Ukraine moves closer to visa-free EU travel

Ukrainian parliament finally passes EU-brokered bill that bans workplace discrimination against sexual minorities

Ukraine moves closer to visa-free EU travel

World Bulletin / News Desk

Ukraine's parliament Thursday finally banned discrimination against gays in the workplace during a heated session on legislation that could open the door to visa-free travel to much of the EU in 2016.

The controversial bill in the deeply conservative eastern European country had failed on two previous occasions in the past week.

But it mustered the required parliamentary majority after an astonishing six consecutive votes in a raucous morning session.

One constitutional expert said that the entire adoption process seemed illegal but that such manoeuvring was becoming common in the war-scarred and at times seemingly rudderless former Soviet state.

Parliament speaker Volodymyr Groysman told lawmakers after they had collected the required 234 votes in the 450-seat chamber that the change did not alter Ukraine's "traditional values" or offer same-sex marriage rights.

"The main values of any country are people and their rights. I stand with you in favour of family values," Groysman said after the final vote.

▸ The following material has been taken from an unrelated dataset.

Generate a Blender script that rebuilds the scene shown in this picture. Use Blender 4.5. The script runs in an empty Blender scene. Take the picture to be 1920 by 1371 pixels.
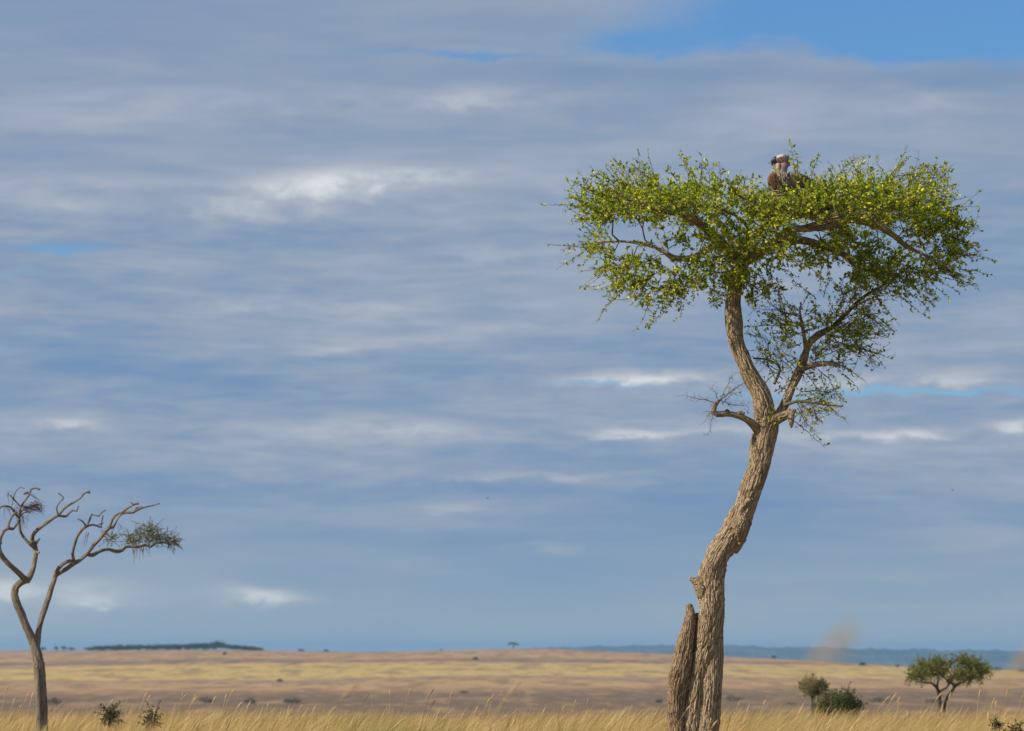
import bpy, math, random
import numpy as np
from mathutils import Vector, noise as mnoise
rng = np.random.default_rng(7); random.seed(7)
C = bpy.context.scene.collection
sc = bpy.context.scene
# ------------------------------------------------------------------ camera
FPX = 1920*200/36.0            # focal length in photo pixels
HOR = 1222.0                   # photo row of the true horizon
EYE = 1.9
pitch = math.atan((HOR-685.5)/FPX)
cam_d = bpy.data.cameras.new('camera'); cam = bpy.data.objects.new('camera', cam_d); C.objects.link(cam)
cam_d.lens = 200; cam_d.sensor_width = 36; cam_d.clip_start = 0.5; cam_d.clip_end = 60000
cam.location = (0, 0, EYE); cam.rotation_euler = (math.pi/2+pitch, 0, 0)
cam_d.dof.use_dof = True; cam_d.dof.focus_distance = 60.0; cam_d.dof.aperture_fstop = 6.3
sc.camera = cam
sc.view_settings.view_transform = 'Standard'; sc.view_settings.look = 'None'
sc.view_settings.gamma = 1; sc.view_settings.exposure = 0.0
# ------------------------------------------------------------------ world: Nishita sky with streaky cloud
SUN_EL, SUN_AZ = math.radians(34), math.radians(-117)      # azimuth measured from +Y towards +X
sun_dir = Vector((math.sin(SUN_AZ)*math.cos(SUN_EL), math.cos(SUN_AZ)*math.cos(SUN_EL), math.sin(SUN_EL)))
W = bpy.data.worlds.new('World'); sc.world = W; W.use_nodes = True
nt = W.node_tree; nt.nodes.clear()
class NT:
    def __init__(s, nt): s.nt = nt
    def n(s, t, **k):
        x = s.nt.nodes.new(t)
        for a, b in k.items(): setattr(x, a, b)
        return x
    def set(s, sock, v):
        if isinstance(v, bpy.types.NodeSocket): s.nt.links.new(v, sock)
        elif v is not None: sock.default_value = v
    def m(s, op, a, b=None, c=None, clamp=False):
        x = s.n('ShaderNodeMath', operation=op, use_clamp=clamp)
        for i, v in enumerate((a, b, c)):
            if v is not None: s.set(x.inputs[i], v)
        return x.outputs[0]
    def xyz(s, a, b, c):
        x = s.n('ShaderNodeCombineXYZ')
        for i, v in enumerate((a, b, c)): s.set(x.inputs[i], v)
        return x.outputs[0]
    def noise(s, vec, scale, detail=4, rough=0.5, dist=0.0, out=0):
        x = s.n('ShaderNodeTexNoise'); s.set(x.inputs['Vector'], vec)
        x.inputs['Scale'].default_value = scale; x.inputs['Detail'].default_value = detail
        x.inputs['Roughness'].default_value = rough; x.inputs['Distortion'].default_value = dist
        return x.outputs[out]
    def ss(s, v, lo, hi, a=0.0, b=1.0, smooth=True):
        x = s.n('ShaderNodeMapRange', interpolation_type='SMOOTHSTEP' if smooth else 'LINEAR')
        s.set(x.inputs[0], v)
        for i, q in enumerate((lo, hi, a, b)): s.set(x.inputs[i+1], q)
        return x.outputs[0]
    def mix(s, f, a, b, blend='MIX'):
        x = s.n('ShaderNodeMix', data_type='RGBA', blend_type=blend)
        s.set(x.inputs[0], f)
        for i, v in ((6, a), (7, b)):
            if isinstance(v, tuple) and len(v) == 3: v = v+(1.0,)
            s.set(x.inputs[i], v)
        return x.outputs[2]
    def ramp(s, f, stops, interp='LINEAR'):
        x = s.n('ShaderNodeValToRGB'); s.set(x.inputs[0], f); e = x.color_ramp.elements
        x.color_ramp.interpolation = interp
        while len(e) < len(stops): e.new(0.5)
        for el, (p, c) in zip(e, stops):
            el.position = p; el.color = tuple(c)+(1.0,)
        return x.outputs[0]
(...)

"I hear all sorts of fake comments about how Ukraine could now adopt some sort of same-sex marriages. God forbid that this should happen," said the close ally of Western-backed President Petro Poroshenko.

"We would never support that," Groysman stressed.

Poroshenko echoed the parliamentary speaker's comments in a tweet.

"Ukraine is breaking the shackles of its Soviet past," Poroshenko wrote. "And family values -- they are indestructible."

Some experts said it was simply illegally for the speaker to require deputies to keep voting until the government's agenda was met.

"If a draft law is not adopted in the first reading, it is sent for a review and possible revisions, and then voted on again in the subsequent session," Mykola Davydiuk of Kyiv's Politika research centre said.

"But there are about 10 Groysman allies who -- when a piece of legislation they like fails -- simply announce that their voting cards did not work properly," Davydiuk said.

"This had been our practise for a while now."

There was no immediate comment from EU officials about either the bill's adoption or the way it was passed.

Brussels wants Ukraine -- which overthrew its former corrupted leadership last year -- to adopt 13 laws that take a tougher approach on corruption and ensure broader basic rights.

Most have now been adopted. But time is running out because an EU commission will review on December 15 whether Kyiv has done enough to merit visa-free travel by the middle of next year.